The reaction to all of this by the brewing industry was to develop the ‘improved’ or ‘reformed’ public house which would attract respectable customers from the growing middle class. Early examples of this type of pub had included the Tabard Inn at Bedford Park in London, but Birmingham was amongst the first areas to pursue this pattern as a matter of policy.
Arthur Chamberlain, the Chairman of the Licensing Justices adopted a practice of ‘fewer and better’, closing inner city pubs and transferring their licenses to new public houses in the suburbs, and the licensing magistrates carefully scrutinised the plans and positioning of these new buildings. Charles Gore, the Bishop of Birmingham, said that ‘the public houses … ought to be on the lines of a German beer garden, where there was no reflection on a man, or his wife and children, if they are seen going in or coming out’. To this end the image of the buildings was often that of a manor house, either medieval, Tudor or Georgian, and the planning included spacious bar rooms, with family or function rooms and restaurants. A garden, with a bowling green and club house, was often included where space allowed. At the centre of the ground floor was a service area, largely surrounded by bar counters, which allowed for efficient working and also the monitoring of customers’ behaviour.
Eventually these requirements of respectability and family spaces flowed back from the suburbs to affect the design of new pubs in town and city centres.
The Wernley was opened in 1934 as a roadside public house, on Wolverhampton Road, a major transport route to the south of Birmingham. It was built for Mitchells and Butlers. In 1936 the Wernley Bowling Club was founded and a bowling green and club house set within the rear garden. During the Second World War, Holy Mass was held here. The footprint of the building has changed very little over the years. The ground-floor is understood to originally have incorporated a long bar which ran the length of the public area, this has been replaced by a smaller bar on the same alignment. Some of the ground-floor internal walls have been removed, most notably the division between the lounge area in the south-west corner and the function room to the rear. The separate bar room at the front of the building survives, with its original bar front. The first floor is used as the manager’s accommodation and the plan is largely unaltered.
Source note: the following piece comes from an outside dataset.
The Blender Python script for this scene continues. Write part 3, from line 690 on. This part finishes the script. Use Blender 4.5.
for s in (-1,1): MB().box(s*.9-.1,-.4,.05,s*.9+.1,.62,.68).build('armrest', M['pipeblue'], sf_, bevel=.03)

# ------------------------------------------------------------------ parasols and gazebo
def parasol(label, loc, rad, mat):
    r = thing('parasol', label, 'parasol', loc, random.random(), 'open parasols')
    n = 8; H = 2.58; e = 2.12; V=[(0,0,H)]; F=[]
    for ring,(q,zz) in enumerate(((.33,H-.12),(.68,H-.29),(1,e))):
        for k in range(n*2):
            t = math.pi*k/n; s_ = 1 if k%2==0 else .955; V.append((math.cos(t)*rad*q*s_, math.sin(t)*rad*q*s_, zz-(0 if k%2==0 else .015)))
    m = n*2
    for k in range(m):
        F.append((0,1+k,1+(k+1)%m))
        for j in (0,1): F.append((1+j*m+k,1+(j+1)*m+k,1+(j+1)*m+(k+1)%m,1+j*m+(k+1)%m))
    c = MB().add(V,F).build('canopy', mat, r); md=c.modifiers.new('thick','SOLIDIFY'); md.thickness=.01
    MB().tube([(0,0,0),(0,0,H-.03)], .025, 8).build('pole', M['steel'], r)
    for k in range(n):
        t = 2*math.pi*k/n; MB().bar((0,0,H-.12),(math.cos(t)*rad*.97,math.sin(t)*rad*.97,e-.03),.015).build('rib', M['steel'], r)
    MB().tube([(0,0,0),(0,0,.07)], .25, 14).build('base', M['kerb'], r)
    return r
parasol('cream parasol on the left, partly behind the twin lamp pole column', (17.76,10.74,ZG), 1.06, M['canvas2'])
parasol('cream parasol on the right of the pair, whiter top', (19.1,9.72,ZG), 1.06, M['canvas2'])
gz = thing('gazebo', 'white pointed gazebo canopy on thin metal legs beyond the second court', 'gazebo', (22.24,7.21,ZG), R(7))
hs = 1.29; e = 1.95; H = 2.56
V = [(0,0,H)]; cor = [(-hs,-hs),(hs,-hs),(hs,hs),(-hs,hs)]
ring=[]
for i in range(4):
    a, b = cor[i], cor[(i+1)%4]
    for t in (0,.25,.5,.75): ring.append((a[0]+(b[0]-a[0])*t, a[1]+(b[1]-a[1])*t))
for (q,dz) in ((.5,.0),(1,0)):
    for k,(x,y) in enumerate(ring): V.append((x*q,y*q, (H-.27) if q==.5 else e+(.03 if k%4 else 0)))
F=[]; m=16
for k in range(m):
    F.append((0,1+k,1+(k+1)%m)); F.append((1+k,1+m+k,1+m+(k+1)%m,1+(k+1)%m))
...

The Wernley, Sandwell, is listed at Grade II for the following principal reasons:
* Architectural interest: it is an example of a traditional inter-war roadhouse, which well illustrates the importance and consideration given to the entire, external treatment of a public house;
* Historic interest: it is one of the Mitchells and Butler brewery pubs, who were at the forefront of the reformed public house movement in this area, and their involvement can still be attributed through stone plaques with raised ‘M&B’ lettering located at various entrance points around the building;
*Decorative treatment: the decoration to the principal public bars and rooms demonstrate a good example of the attention given to these spaces and the continuation of the Jacobean-style internally;
* Intactness: despite the inevitable alterations, this sizable building retains original features within both the front of house and service areas;
* Association: the architects Wood, Kendrick and Edwin F. Reynolds are noted Birmingham architects who were responsible for a number of listed public houses in the Black Country;
* Context: although not sufficiently intact to merit listing, the clubhouse, bowling green, boundary wall and sign-post create an unusually intact context, which is a distinguishing feature of the reformed public house movement.